WOMEN GET THE VOTE
"Hurrah! And Vote for Suffrage."
So shouted Harry Burn, at twenty-four the youngest member of the U.S. House of Representatives, on 18 August 1920, when he heeded his mother's admonition and cast the final vote for the passage of the Nineteenth Amendment, giving women the right to vote. Twenty-six million women were enfranchised, and a battle for women's suffrage that began at the Seneca Falls Woman's Rights Convention in 1848 finally was won.
No Panacea
Initially elated, activist women quickly discovered that the vote was not the panacea for women they hoped. First, women did not vote in blocs or uniformly support women's issues; they voted according to race, social class, religious background, and geographic location. Furthermore, women's groups did not agree on the best strategy for further reform, and some women did not believe additional reform was necessary at all. As suffrage leader Anna Howard Shaw lamented in 1920, "I am sorry for you young women who have to carry on the work for the next ten years, for suffrage was a symbol, and now you have lost your symbol."
Factionalism
After 1920 the suffrage movement fragmented into factions: social feminists who sought reform of society in general; feminists who focused on expanded roles for women; women who were dedicated to pacifism; and women who campaigned for labor and professional reform. The moderate League of Women Voters attracted many women who sought social reform, education for women, and the elimination of laws discriminating against women. The more radical National Women's Party, led by Alice Paul, believed in the necessity of an Equal Rights Amendment (ERA) and single-mindedly struggled for it during the 1920s. The issue served to divide women, since many thought protective legislation preferable to a constitutional amendment and viewed the ERA as too extreme.
Black Women Activists
Black suffragists felt abandoned by white activists after suffrage passed.
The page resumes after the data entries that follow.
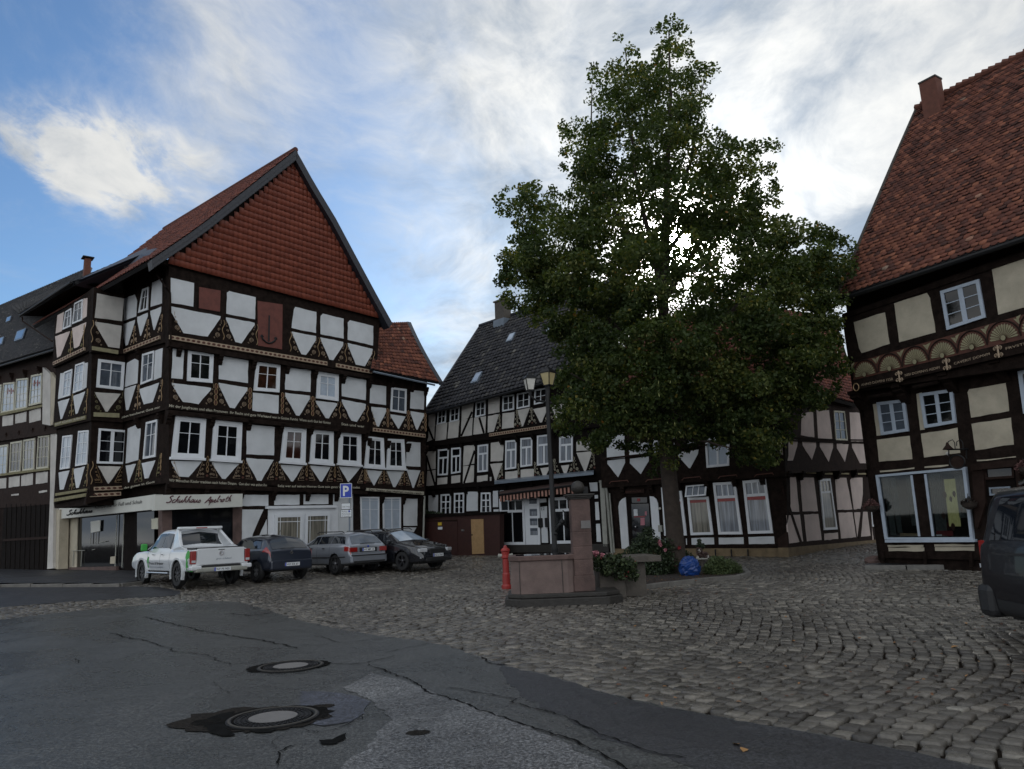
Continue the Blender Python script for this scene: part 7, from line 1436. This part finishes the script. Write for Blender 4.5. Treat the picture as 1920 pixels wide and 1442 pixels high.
mb.build('bracket', 'metal_black', t); mb = MB(); mb.lathe([(.02, .12), (.05, .04), (.13, -.06), (.13, -.07)], D.pt(1777, 838, .7), 16); mb.build('lamp_shade', 'timber_brown', t); mb = MB(); mb.sphere(D.pt(1777, 850, .7), .05); mb.build('bulb', 'lamp_glass', t)
# hanging flower baskets
for x, y, lb, m_ in ((1634, 950, 'hanging basket of withered reddish flowers on the corner post of the fan house', 'petal_dim'), (1817, 944, 'brown half round flower basket on the wall right of the shop window', 'bark'), (1921, 878, 'reddish hanging flowers beside the house door at the right edge', 'petal_dim')):
    if 'petal_dim' not in MATS: mat('petal_dim', (.12, .055, .05), .8)
    c_ = D.pt(x, y, .35); t = thing('flower_basket', lb, 'flower basket', c_, 0, 'flower baskets on the fan house')
    mb = MB(); mb.lathe([(.05, -.16), (.16, -.08), (.20, .02), (.18, .02)], c_, 16); mb.build('basket', 'bark', t); leafcloud('flowers', m_, t, [c_ + [0, 0, .08], c_ + [-.15, 0, .02], c_ + [.15, 0, .02]], [.15, .1, .1] if m_ != 'bark' else [.1, .06, .06], 500 if m_ != 'bark' else 200, .022, seed=x)
    mb = MB(); mb.tube([D.pt(x, y, .0) + [0, 0, .25], c_ + [0, 0, .25], c_ + [0, 0, .0]], .01, 5); mb.build('hook', 'metal_black', t)
# broken stone at the corner of the terrace
mb = MB(); mb.sphere((0, 0, 0), 1., 10, 7); v = np.array(mb.v); v = v * (1 + .25 * np.sin(v @ np.array([3., 5., 2.]))[:, None]) * [.28, .18, .16]; v += G(1641, 1062) + [0, 0, .12]; mb.v = [tuple(q) for q in v]; tag(mb.build('guard_stone', 'stone_red'), 'rounded reddish guard stone at the foot of the fan house corner post', 'stone')
# fallen leaves
n = 520; pts = []
for k in range(n):
    if k < 260: x = 1200 + rng.random() * 180; y = 1101 - (x - 1200) * .09 - rng.random() * 12 + (rng.random() < .4) * rng.random() * 22
    else: x = 1150 + rng.random() * 770; y = 1085 + rng.random() ** 1.5 * 240
    q = G(x, y); pts.append([q[0], q[1], q[2] + (.085 if (k < 260 and y < 1100) else .012)])
mat('leaf_fallen', (.3, .13, .04), .8, attr='rnd', stops=[(0, (.05, .022, .012)), (.7, (.14, .05, .018)), (1, (.32, .17, .06))])
o = leaves('fallen_leaves', 'leaf_fallen', None, np.array(pts), .019, np.random.default_rng(2), 4.); tag(o, 'scattered brown fallen leaves on the cobbles and soil under the tree', 'leaves', kind='stuff')
for x, y in ((1381, 1394), (1395, 1405), (1790, 1212)):
    q = G(x, y, .012); o = leaves('fallen_leaf', 'leaf_fallen', None, np.array([q]), .038, np.random.default_rng(x), 6., rnd=np.array([1.])); tag(o, 'single pale dry leaf lying on the %s' % ('asphalt, nearer the camera' if y == 1405 else 'asphalt, farther of two' if y == 1394 else 'cobbles before the van'), 'leaf')
# ================================================================ linden tree
tb = G(1272, 1078); TY = tb[1]; t = thing('linden_tree', 'tall dense linden tree standing in the planting bed in the middle of the square', 'tree', tb)
OUT = [(1250, 28), (1272, 34), (1288, 50), (1297, 85), (1312, 118), (1348, 118), (1353, 160), (1332, 200), (1337, 232), (1385, 262), (1440, 256), (1468, 275), (1450, 310), (1458, 345), (1475, 380), (1452, 398), (1500, 405), (1560, 425), (1598, 458), (1622, 510), (1605, 560), (1585, 600), (1580, 650), (1600, 690), (1575, 730), (1545, 770), (1500, 790), (1478, 830), (1452, 878), (1400, 888), (1375, 862), (1320, 828), (1300, 850), (1278, 850), (1262, 880), (1235, 905), (1215, 885), (1205, 850), (1150, 842), (1115, 850), (1060, 828), (1030, 800), (1036, 740), (1040, 690), (1030, 640), (985, 600), (942, 578), (926, 530), (920, 490), (948, 455), (962, 420), (925, 392), (918, 365), (945, 345), (1000, 343), (1048, 355), (1050, 300), (1040, 235), (1085, 215), (1098, 190), (1098, 125), (1130, 112), (1150, 108), (1152, 62), (1172, 50), (1192, 80), (1205, 108), (1222, 100), (1218, 58)]
OP = np.array(OUT, float)
def edist(x, y):
    A = OP; Bq = np.roll(OP, -1, 0); d = Bq - A; tt = np.clip(((x - A[:, 0]) * d[:, 0] + (y - A[:, 1]) * d[:, 1]) / (d ** 2).sum(1), 0, 1); return np.sqrt(((x - A[:, 0] - tt * d[:, 0]) ** 2 + (y - A[:, 1] - tt * d[:, 1]) ** 2).min())
rg = np.random.default_rng(21); CEN = []; RAD = []; tries = 0
pm = FPX / TY
while len(CEN) < 1500 and tries < 60000:
    tries += 1; x, y = 915 + rg.random() * 710, 28 + rg.random() * 880
    if not inpoly(np.array([x]), np.array([y]), OUT)[0]: continue
    e = edist(x, y); r = .17 + .40 * rg.random() * min(1., e / 50.); 
    if e < r * pm * .5: continue
    if len(CEN) % 3 and e > 90 and rg.random() < .35: continue
    hd = min(3.7, .35 + 1.9 * math.sqrt(e / pm)); dd = (rg.random() * 2 - 1); dd = math.copysign(abs(dd) ** .6, dd) * hd
    if y > 600 and dd > 1.5 and rg.random() < .6: dd = -dd
    # project at the deeper distance so the crown keeps its true outline from the side too
    P_ = at_dist(x, y, TY); c0 = P_ + np.array([0, dd, 0]) * 1.; k = (TY + dd) / TY; c0 = np.array([P_[0] * (1 + (k - 1) * .8), TY + dd, EYE[2] + (P_[2] - EYE[2]) * (1 + (k - 1) * .8)])
    WT = globals().setdefault('WT', []); WT.append(.62 if y < 330 else (.8 if y < 480 else 1.))
    CEN.append(c0); RAD.append((r * 1.15, r * 1.15, r * .8))
CEN = np.array(CEN); RAD = np.array(RAD); print('clumps', len(CEN), tries)
def linden(n, seed):
    g = np.random.default_rng(seed); w = RAD.prod(1) ** .72 * np.array(WT); idx = g.choice(len(CEN), n, p=w / w.sum()); d = g.normal(0, 1, (n, 3)); d /= np.linalg.norm(d, axis=1)[:, None]; rr = g.random(n) ** .42
    return CEN[idx] + d * rr[:, None] * RAD[idx], idx, g
Cl, idx, g = linden(200000, 3)
cl_r = g.random(len(CEN)) ; _d = Cl - EYE; _a = np.degrees(np.arccos(np.clip((_d @ SUN) / np.linalg.norm(_d, axis=1), -1, 1))); _k = g.random(len(Cl)) > .97 * np.exp(-(_a / .85) ** 2); Cl = Cl[_k]; idx = idx[_k]
rl = np.clip(cl_r[idx] * .55 + g.random(len(idx)) * .45, 0, .93); au = g.random(len(idx)) < .010; rl[au] = .93 + .07 * g.random(au.sum())
warm = (np.linalg.norm(CEN - at_dist(1540, 515, TY), axis=1) < 1.0) | (np.linalg.norm(CEN - at_dist(1370, 840, TY - 2), axis=1) < .5) | (np.linalg.norm(CEN - at_dist(1330, 570, TY - 1), axis=1) < .5); wi = warm[idx] & (g.random(len(idx)) < .5); rl[wi] = .9 + .08 * g.random(wi.sum())
# leaf material with light passing through
m = MATS['leaf']; nt_ = m.node_tree; Bn = NB(nt_); pr = [n for n in nt_.nodes if n.type == 'BSDF_PRINCIPLED'][0]; ot = [n for n in nt_.nodes if n.type == 'OUTPUT_MATERIAL'][0]
src = pr.inputs['Base Color'].links[0].from_socket; tl = Bn.n('ShaderNodeBsdfTranslucent', i_0=Bn.mix(1., src, (1.5, 1.6, .7), 'MULTIPLY')); mx = Bn.n('ShaderNodeMixShader', i_0=.35, i_1=pr.outputs[0], i_2=tl.outputs[0]); nt_.links.new(mx.outputs[0], ot.inputs[0]); pr.inputs['Specular IOR Level'].default_value = .3
cr_ = leaves('crown', 'leaf', t, Cl, .043, g, .15, rnd=rl)
Cb, idx, g = linden(9000, 5); Cb = Cb[(Cb[:, 1] < TY + .5)]; mat('bract', (.26, .27, .09), .6)
n = len(Cb); A = g.normal(0, .35, (n, 3)); A[:, 2] = -1; A /= np.linalg.norm(A, axis=1)[:, None]; W_ = np.cross(A, g.normal(0, 1, (n, 3))); W_ /= np.linalg.norm(W_, axis=1)[:, None]; s_ = .045 * (.6 + .8 * g.random(n))[:, None]
P_ = np.stack([Cb, Cb + A * s_ + W_ * s_ * .22, Cb + A * s_ * 2.2, Cb + A * s_ - W_ * s_ * .22], 1); o4 = (np.arange(n) * 4)[:, None]; npmesh('seed_bracts', P_.reshape(-1, 3), [o4 + np.array([0, 1, 2, 3])], 'bract', cr_)
def limb(pts, r0, r1, name='limb', par=None):
    P = np.array([at_dist(x, y, TY + d) for x, y, d in pts]); k = np.linspace(0, len(P) - 1, (len(P) - 1) * 5 + 1); Q = np.stack([np.interp(k, range(len(P)), P[:, i]) for i in range(3)], 1)
    for _ in range(3): Q[1:-1] = (Q[:-2] + 2 * Q[1:-1] + Q[2:]) / 4
    Q[1:-1] += rng.normal(0, .02, (len(Q) - 2, 3)); mb = MB(); mb.tube(Q, np.linspace(r0, r1, len(Q)), 10); return mb.build(name, 'bark', par or t, smooth=True)
P = [(1272, 1082, 0), (1268, 1045, 0), (1264, 990, 0), (1258, 930, 0), (1252, 870, 0), (1246, 780, 0)]
Q = np.array([at_dist(x, y, TY + d) for x, y, d in P]); mb = MB(); mb.tube(Q, [.42, .29, .265, .25, .24, .22], 16); tr_ = mb.build('trunk', 'bark', t, smooth=True)
limb([(1246, 790, 0), (1244, 650, .1), (1246, 480, 0), (1250, 380, 0), (1252, 290, 0), (1258, 180, 0), (1254, 60, 0)], .21, .02)
for pts, r0 in (([(1247, 600, 0), (1225, 480, 0), (1200, 370, -.2), (1180, 250, 0), (1172, 90, 0)], .11), ([(1248, 560, 0), (1300, 470, 0), (1350, 400, .2), (1420, 300, 0)], .11), ([(1246, 700, 0), (1350, 600, -.4), (1450, 520, 0), (1560, 460, .2)], .13), ([(1246, 720, 0), (1140, 600, 0), (1050, 500, .3), (960, 380, .2)], .13),
    ([(1250, 420, 0), (1290, 330, 0), (1310, 220, .1), (1320, 150, 0)], .07), ([(1246, 520, 0), (1170, 430, .3), (1110, 320, 0), (1110, 160, 0)], .09), ([(1250, 800, 0), (1150, 740, -.8), (1070, 700, -1.6)], .10), ([(1252, 800, 0), (1330, 760, -.6), (1420, 780, -1.2)], .10), ([(1248, 760, 0), (1230, 690, -1.2), (1200, 600, -2.4)], .1), ([(1250, 830, 0), (1300, 820, -1.), (1370, 840, -1.8)], .07), ([(1244, 640, 0), (1130, 560, 1.4), (980, 540, 1.5)], .1), ([(1246, 700, 0), (1400, 680, 1.2), (1540, 650, 1.5)], .1), ([(1248, 480, 0), (1320, 380, -1.), (1400, 360, -1.5)], .08)): limb(pts, r0, .015)
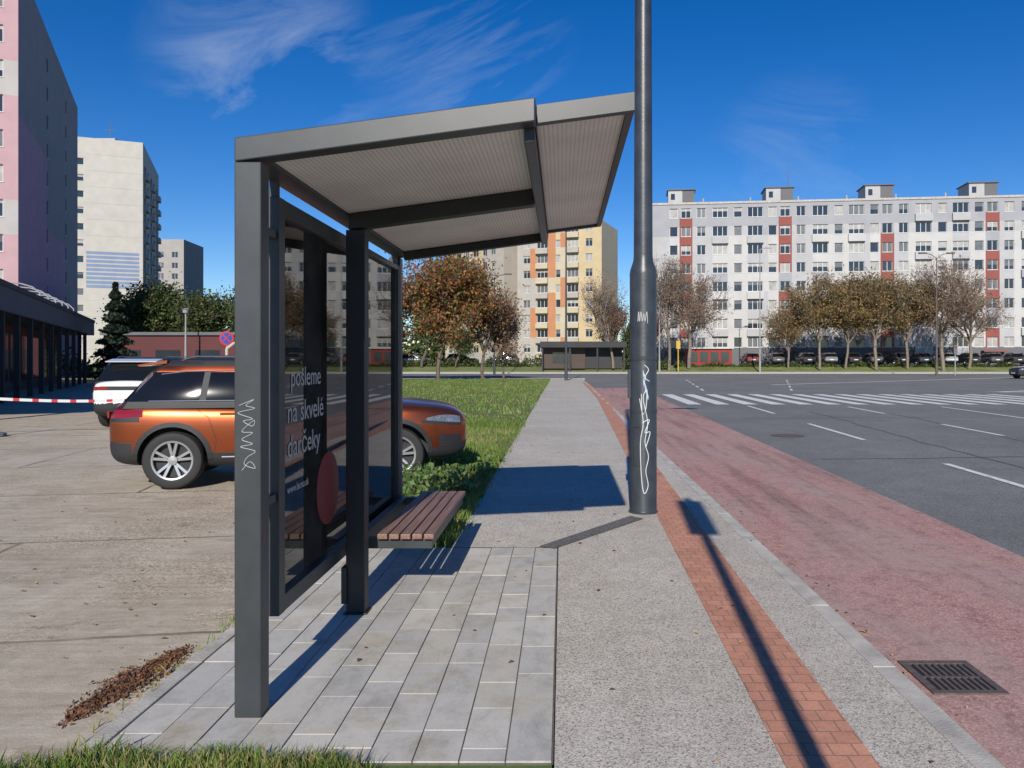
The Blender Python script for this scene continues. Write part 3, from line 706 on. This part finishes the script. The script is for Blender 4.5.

They thus turned from feminist politics to issues of racial justice, to the Back to Africa Movement led by Marcus Garvey, and to the anti-lynching movement. In 1922 black leader Mary B. Talbert founded the Anti-Lynching Crusade, and by 1923 seven hundred black and white women had joined the effort to stop these murders. Black and white southern feminists, who addressed specific issues facing southern black women, formed the Committee on Negro Problems in 1924 and the Southern Council on Women and Children in Industry in 1931. In a 1927 issue of Current History devoted to the "new woman," suffragists and other activist women noted with satisfaction feminist accomplishments since the passage of the Nineteenth Amendment.
Sources:
Dorothy M. Brown, Setting a Course: American Women in the Twenties (Boston: Twayne, 1987);
Nancy M. Cott, The Grounding of Modern Feminism (New Haven: Yale University Press, 1987).